Recent Dixons Carphone data breach could open the floodgates to a new wave of PPI-style cold calling. Customers will be able to lodge a claim even if they have not suffered a financial loss

Data breaches could be the next big money-spinner for claims management companies now that the General Data Protection Regulation (GDPR) has come into force.


Under GDPR, which became law on 25 May, customers whose data has been compromised will be able to lodge claims for compensation even if they have suffered no direct financial loss as a result.

Raf Sanchez, international data breach manager at Beazley, told Insurance Times that, with PPI winding down, claims firms would likely be turning their attention to GDPR. “There’s an army of lawyers who did PPI claims who are looking for something else to do,” he says.

And one of the first tests could be Dixons Carphone after recently suffering two of the biggest data breaches in UK corporate history. 

The retailer’s data woes began three years ago when 2.4m Carphone Warehouse customers’ records were accessed by hackers, triggering a £400,000 fine by the Information Commissioner’s Office (ICO) – then the joint largest ever handed out by the watchdog.

But the scale of this earlier breach was dwarfed by Dixons’ admission last month it had discovered during a review of its systems and data that there had been an attempt to secure unauthorised access to 5.9m cards held in the processing systems of Currys PC World and Dixons Travel stores.

The good news for the UK’s market leading electrical goods retailer is that 5.8m cards had chip and pin protection, meaning that the cardholder could not be identified or purchases made using them.
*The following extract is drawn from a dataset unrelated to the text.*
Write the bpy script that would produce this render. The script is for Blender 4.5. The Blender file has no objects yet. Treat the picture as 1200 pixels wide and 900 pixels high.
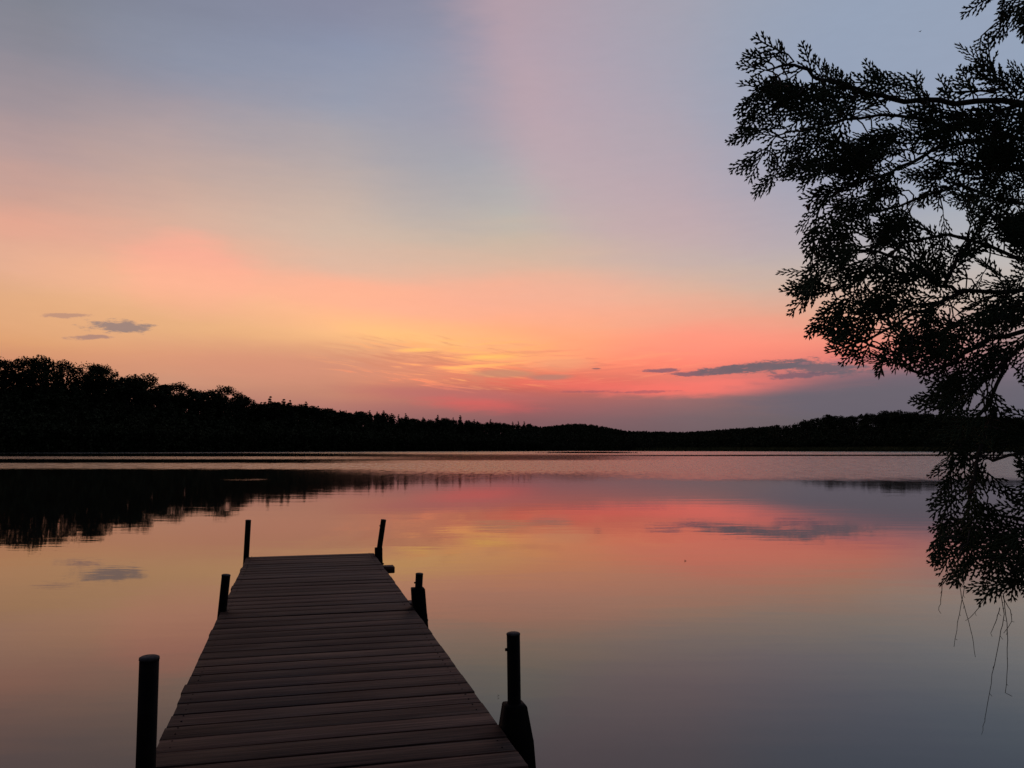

The remaining 105,000, which lacked these safeguards having originated outside of the EU, were more vulnerable.

The company also revealed that 1.2m non-financial records, including postal and email addresses that fraudsters could use to build fake IDs, had also been accessed.

Matt Palmer, senior director for cyber risk solutions at Willis Towers Watson, says: “You are talking about 6 million payment cards: one in 10 in the country. That’s an enormous amount of data. The potential for misuse of that data is significant.”

The embarrassment over the scale of the recent incident is compounded by Carphone Warehouse’s previous breach.

Sanchez says: “They have suffered a big breach and been fined previously: from the perspective of customer trust it’s not great.”

Airmic technical director Julia Graham says Dixons has responded well to the breach: “They came quite quickly out of the box. They picked up the problem and dealt with it.”

Organised crime

And, so far, no financial losses have been traced back to the compromised records. But that doesn’t mean that the company is out of the woods, says Palmer: “In the past these types of attacks were put together by independent hackers or disgruntled employees. We are (now) seeing organised crime getting involved.

“We can’t assume that no action has been taken with the information. The data can be sold on the black market to build a profile that can be used to commit fraud. The combination of multiple events is likely to make it easier for the bad guys. Obviously, the onus is on Dixons to ensure that they communicate effectively with consumers.”

For now, the absence of serious consumer detriment resulting from data losses has bred complacency around the issue, says Graham: “What will shake people out of this is if there is no chip and pin protection. It will take only one breach where data is exposed, there is a fraudulent act, and people will change their minds.”

That Dixons has suffered a second large data breach will have prompted disquiet amongst cyber insurers, says Max Perkins, senior vice-president in the global technology & privacy practice at brokers Lockton.

Generally companies that have had a breach or a hack are regarded as a better potential risk because they had upgraded security, he says: “Cyber insurance underwriters normally take the view that if you have had a breach you will have generally learned the lessons and therefore you are a better risk going forward. This may challenge that school of thought.”

The Dixons breach is the first significant such incident to have hit an organisation since the implementation of the EU-wide GDPR. Just the stress due to the risk of being exposed to a fraud could be sufficient to mount a claim.

Sanchez, who is expecting a text message inquiring if he is a Dixons customer, says: “There’s an army of lawyers who did PPI claims who are looking for something else to do, especially where you have a big breach. Even if only 5% go ahead it’s a big chunk of potential fees.”

Perkins agrees: “Lawyers will want to test the courts around GDPR because it’s a revenue opportunity.”

The increased awareness about data security resulting from the way inboxes have been bombarded with emails about GDPR is likely to trigger more claims, says Graham.

The level of potential financial penalties has increased under GDPR, allowing regulators to impose fines of up to £20m or 4% of a company’s total turnover, whichever is higher.

Dixons has said the breach originated in July last year, well before the GDPR go-live date, with subsequent breaches stemming from this  incident.

While the ICO is expected to give companies time to gear up to GDPR, its patience will be limited, says Graham: “It may reach a point where they are not so generous, especially if things go wrong.”